Thursday, December 22, 2016

Child’s Play: Lego Master Builders Show Work at White House

The assignment for this year’s White House holiday display came with a tight deadline. A team of Lego master builders, within 2 1/2 weeks, had to create 56 unique gingerbread houses out of the toy bricks, one for each state and U.S. territory.

For this group, it was child’s play. The seven masters at the U.S. headquarters of Lego Systems in Enfield had them designed, built from more than 200,000 Lego pieces and in a van to Washington in time for the unveiling.

“We had an all-hands-on-deck kind of thing,” said Paul Chrzan, one of the master builders. “We basically gave ourselves a day for each house. And we just built like crazy.”

The team prides itself on building just about anything out of Lego bricks, including, among other recent projects, scenes for “The Lego Movie,” a replica of Rio de Janeiro for the Olympics, and a life-size statue of Red Sox slugger David Ortiz. Promoted to the highest ranks for their skills, the master builders fulfill a marketing role for the Denmark-based company, but also see themselves as inspiring young builders.

The team of seven — including a former pastry chef, a retail worker and an actor — works in the model shop, a building down a slight hill from the administrative offices that features a Lego Christmas wreath on the walls, designers at computers and the sounds of builders tinkering with the latest structures.

Some, like Chrzan, 55, had a Lego affinity from childhood, when his Danish mother was among the first in his neighborhood to buy the sets. Others did not play with Lego as much as kids but studied sculpture or fine arts in school. All see the toy brick as a medium for artistic expression.

Master builder Pete Donner got his start as a model gluer out of high school in 1997. As a child, he said he was awful at building Lego sets, preferring to set aside the instructions. He said that helped him win the job he has now.

“For each one of us it’s a unique journey,” he said. “The secret to my success is I drew a lot and I built a lot.”

While children and adults alike are awed to hear about his work, he said it is a job, with real deadlines and customer expectations. He said he keeps the stress in perspective by remembering a zinger from a retired colleague’s wife who told him after a rough day: “Oh, Steve, what’s the matter, did you run out of yellow brick today?”

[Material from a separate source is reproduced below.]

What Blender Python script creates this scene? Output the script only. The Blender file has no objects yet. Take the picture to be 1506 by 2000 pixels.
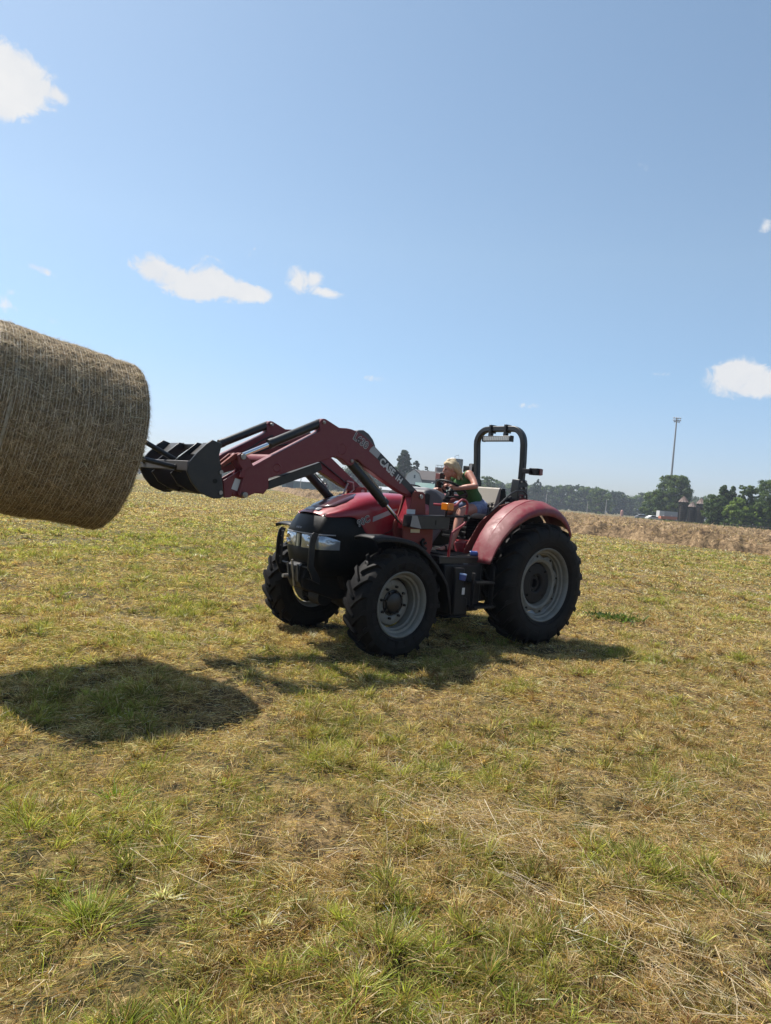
import bpy, bmesh, math, random
import numpy as np
from mathutils import Vector, Matrix
R = math.radians
random.seed(7); RNG = np.random.default_rng(11)
SC = bpy.context.scene
COL = SC.collection

# ------------------------------------------------------------------ camera, sky, sun, exposure
CAM_P = np.array([0.0, 0.0, 1.68])
CF = np.array([0.0, 0.99963238, -0.02711283])
CR = np.array([0.99650356, 0.00226529, 0.08351963])
CU = np.array([-0.08355034, 0.02701803, 0.99613722])
FPX = 1419.6                                   # focal length in units of a 2000 high frame
cam_d = bpy.data.cameras.new('camera'); cam = bpy.data.objects.new('camera', cam_d); COL.objects.link(cam)
cam_d.sensor_fit = 'VERTICAL'; cam_d.sensor_height = 36.0; cam_d.sensor_width = 27.1
cam_d.lens = FPX / 2000 * 36.0; cam_d.clip_start = 0.05; cam_d.clip_end = 6000
mw = Matrix.Identity(4)
for i, c in enumerate((CR, CU, -CF)):
    for k in range(3): mw[k][i] = c[k]
for k in range(3): mw[k][3] = CAM_P[k]
cam.matrix_world = mw
SC.camera = cam

SUN_TO = Vector((-0.54, 0.35, 1.0)).normalized()
SUN_EL = math.asin(SUN_TO.z); SUN_AZ = math.atan2(SUN_TO.x, SUN_TO.y)
sun_d = bpy.data.lights.new('sun', 'SUN'); sun_d.energy = 5.0; sun_d.angle = R(0.53); sun_d.color = (1.0, 0.95, 0.87)
sun = bpy.data.objects.new('sun', sun_d); COL.objects.link(sun)
sun.rotation_euler = SUN_TO.to_track_quat('Z', 'Y').to_euler()

SC.view_settings.view_transform = 'Standard'; SC.view_settings.look = 'None'
SC.view_settings.exposure = 0.80; SC.view_settings.gamma = 1.0
SC.render.engine = 'CYCLES'
SC.cycles.use_denoising = True
SC.cycles.max_bounces = 6; SC.cycles.diffuse_bounces = 3; SC.cycles.glossy_bounces = 3
SC.cycles.transparent_max_bounces = 8; SC.cycles.volume_bounces = 0

def ray(px, py):
    d = CF + (px - 753) / FPX * CR - (py - 1000) / FPX * CU
    return d

def at(px, py, Y):
    """world point at depth Y along the world's Y axis seen at a place of the frame"""
    d = ray(px, py); t = Y / d[1]
    return Vector((CAM_P + d * t).tolist())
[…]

Advances in technology over the past 20 years have dramatically changed the job, with proprietary Lego software churning out rough blueprints that once had to be etched by hand on graph paper. Still, a life-size model of a character can take 70 to 150 hours to design and 350 hours to build.

The models go on display at fairs and retail stores or are commissioned by promotional partners. One master builder, Erik Varszegi, said the deadline pressure sometimes leaves him feeling jealous of the amateur builders outside the company who sometimes spend a year or longer on projects of their own design.

Donner said he builds with Lego even after finishing his day’s work. In addition to building with his two daughters, he has his own side projects.

“I have access to the biggest Lego collection in the world,” he said. “Why wouldn’t I utilize that?”